Slovan Liberec fans wondering what’s just hit them as they go 3 down!…

Liberec’s misery was confounded in the 56th minute as they went 4 nil down to Libor Dosek’s second of the game. You could sense the disbelief from the home fans, but boy did the ‘Fanaticos’ enjoy it. A co-ordinated strip down of fans in Block 3 (ordered by the ultras ‘chant master’) for a spot of ‘Doing the Poznan’ in the freezing temperatures the peak of their excitement!


Liberec did manage to restore some pride to proceedings though, and 2 goals from Martin Frydek on 61’ and 70’ made the final 20 minutes slightly more nerve wracking for Slovácko fans than it should have been. Despite an anxious finish to the game, Slovácko held on to seal a much needed win.
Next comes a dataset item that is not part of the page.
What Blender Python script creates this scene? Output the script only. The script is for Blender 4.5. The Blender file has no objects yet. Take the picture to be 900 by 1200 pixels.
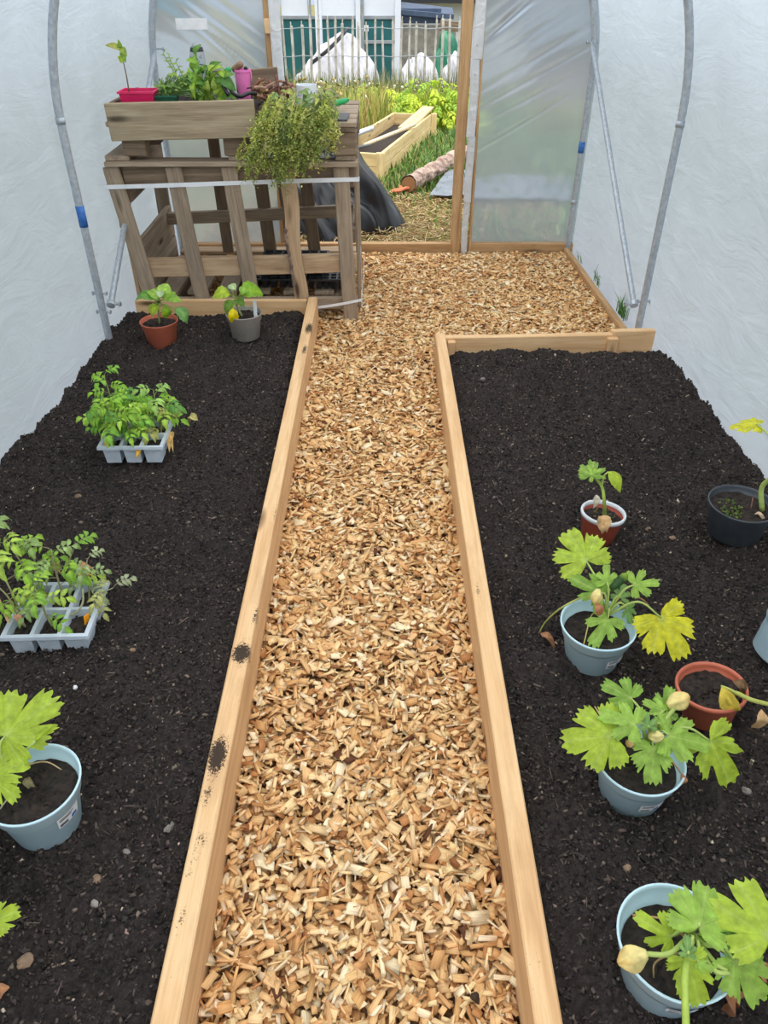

As the final whistle went there was a notably strong connection between the players and fans at Slovácko, not something that I’d really seen before on other football trips. Usually when the final whistle goes on a game in England for example, you might be lucky if a few of the players cast an eye towards the fans and applaud as they walk off down the tunnell Not here! As the final whistle went the whole team sat down in front of the Fanaticos to milk the applause. After taking the applause for a few minutes, they all stood up linked arms and bounced in unison with the ultras. Next up was a lap of the pitch where the players high fived every fan that had remained in the ground and had come down to the front of the stands. It was a nice touch and good to see players give their time to thank the fans for their support.



Slovácko skipper Libor Dosek leads the ‘high fives’ routine…

My debut experience of football in the Czech Republic had certainly left me with a lasting impression. An affordable football experience;  £4.90 for a seat on the half way line, beers at 85p a pint, waitress service to your seat whilst the game is going on, a good atmosphere, open attacking football, 6 goals, and players that seemingly show respect and appreciation to the fans…what more could you ask for?

If you’re cut from the ‘Against Modern Football’ mould, then you could do worse than take in a trip to the Czech Republic.

A few quick words on Uherské Hradiště itself – it’s a very small, quaint town with a pedestrianised central zone situated around a picturesque town square. There is a splattering of restaurants and bars within the central area, but within 45 minutes of the end of the game the place resembled a ghost town. It was a Saturday night and the place stayed like that all evening! Food and beer were ridiculously cheap here though, and a large pizza and a pint meal in a restaurant set me back just short of 6 euros!

Although people were conspicuous by their absence on the Saturday night they were out in full force at the crack of dawn on the Sunday morning! Arriving at the station just before 7am for the train back to Bratislava there were literally hundreds of people milling around what appeared to be a ‘bird and seed market’! Perhaps Sunday morning is the new Saturday night here! It was all rather surreal!

All in all, Uherské Hradiště is a tricky place to get to. 3-4 train connections from Bratislava doesn’t make it easy, but the match day experience at 1.FC Slovácko had certainly more than made up for it, and if this Czech footballing experience was comparable to a first date, then it had done enough to warrant a 2nd look!

My brief 14 hour stay was over, and my journey would continue on back to Bratislava for a 10.30am kick off and a slice of Slovakian 3rd division football – providing the train connections fell into place.